SOURCE MATERIAL:
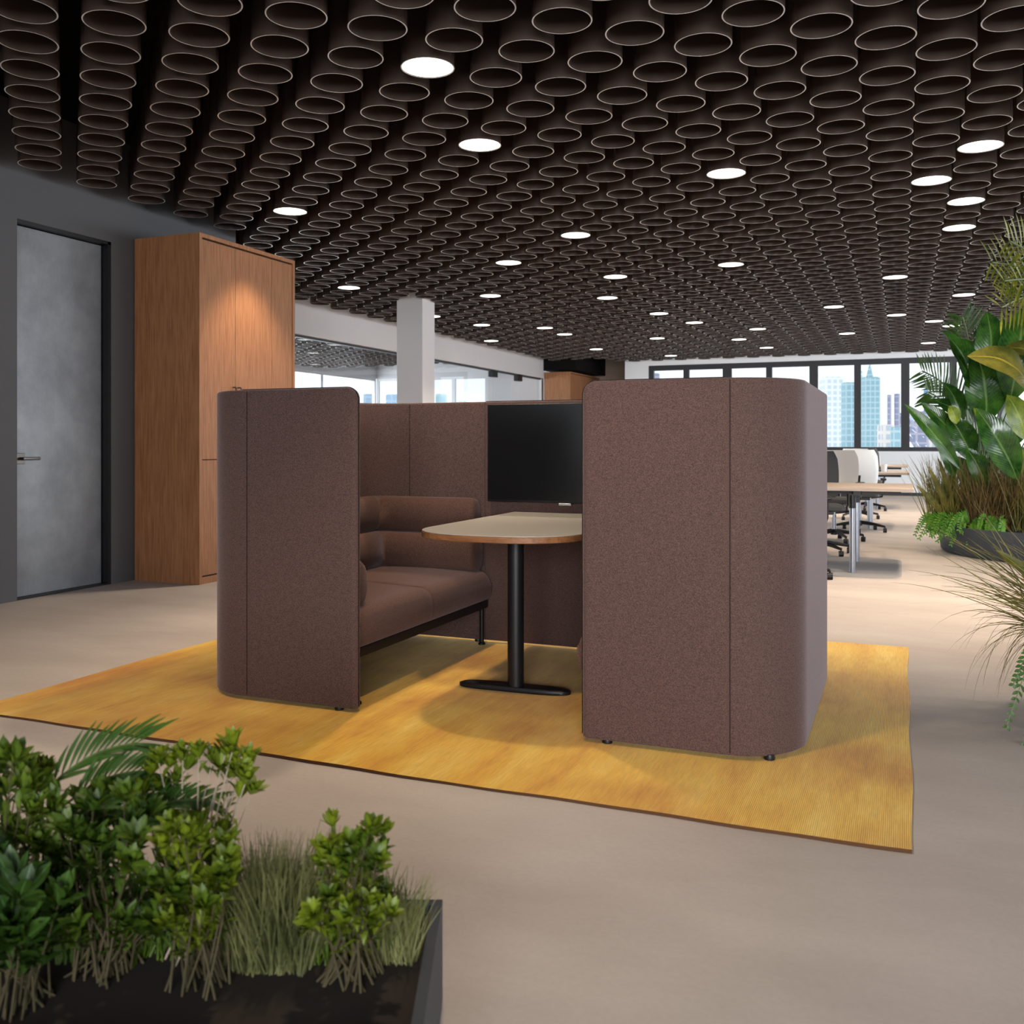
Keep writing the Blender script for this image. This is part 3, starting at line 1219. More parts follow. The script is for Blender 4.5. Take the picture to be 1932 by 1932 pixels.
wardrobe(-5.80, -5.14, 6.03, 7.31, 2.79, [6.064, 6.479, 6.971, 7.276], 'tall warm oak wardrobe with flush doors beside the grey door, lit by a downlight')
wardrobe(-7.79, -7.13, 21.0, 23.3, 2.79, [21.034, 21.8, 22.55, 23.266], 'distant oak wardrobe at the far end, behind the pod beside the glass partition')


# ------------------------------------------------------------------ desks and chairs
def desk(v0, v1, u0, u1, label):
    d = empty('desk', ((u0 + u1) / 2, (v0 + v1) / 2, 0))
    tag(d, label, 'desk', 'pale desks in a row by the rear windows')
    MB().box((u0, v0, 0.712), (u1, v1, 0.740), bev=0.004).build('desktop', M['desk_wood'], d)
    mb = MB()
    for y in (v0 + 0.3, v1 - 0.3):
        mb.box((u0 + 0.1, y - 0.02, 0.675), (u1 - 0.1, y + 0.02, 0.711))
    for x in (u0 + 0.35, u1 - 0.45):
        mb.box((x - 0.03, v0 + 0.06, 0.672), (x + 0.03, v1 - 0.06, 0.711))
    mb.build('frame', M['black'], d)
    for x in (u0 + 0.40, u1 - 0.49):
        for y in (v0 + 0.12, v1 - 0.14):
            l = MB().tube([(x, y, 0.675), (x, y, 0.012)], 0.026, seg=14)
            l.lathe((x, y, 0), [(0.03, 0.001), (0.03, 0.012)], seg=14)
            o = l.build('leg', M['chrome'], d, smooth=True)
            MB().tube([(x, y, 0.674), (x, y, 0.56)], 0.031, seg=14).build('collar', M['black'], o, smooth=True)
    return d


desk(8.62, 9.72, -1.75, 0.095, 'nearest pale wood desk with steel legs, right of the pod')
desk(13.25, 14.35, -1.75, 0.095, 'second pale wood desk from the pod, a laptop at its end')
desk(17.3, 18.4, -1.75, 0.095, 'farthest pale wood desk by the rear windows')
o = MB().rbox(-1.3, 8.45, 0.0, 9.95, [(0.0, 0.0005), (0.0, 0.003)], 0.22, seg=8).build('floor_mat', M['mat_grey'])
tag(o, 'thin grey rounded floor mat under the nearest desk', 'floor mat')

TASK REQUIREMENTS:
Omit the pictures, then repeat exactly each line from the beginning of the listing through the line with "the glass partition')".

RESULT FOR THIS TASK:
Keep writing the Blender script for this image. This is part 3, starting at line 1219. More parts follow. The script is for Blender 4.5. Take the picture to be 1932 by 1932 pixels.
wardrobe(-5.80, -5.14, 6.03, 7.31, 2.79, [6.064, 6.479, 6.971, 7.276], 'tall warm oak wardrobe with flush doors beside the grey door, lit by a downlight')
wardrobe(-7.79, -7.13, 21.0, 23.3, 2.79, [21.034, 21.8, 22.55, 23.266], 'distant oak wardrobe at the far end, behind the pod beside the glass partition')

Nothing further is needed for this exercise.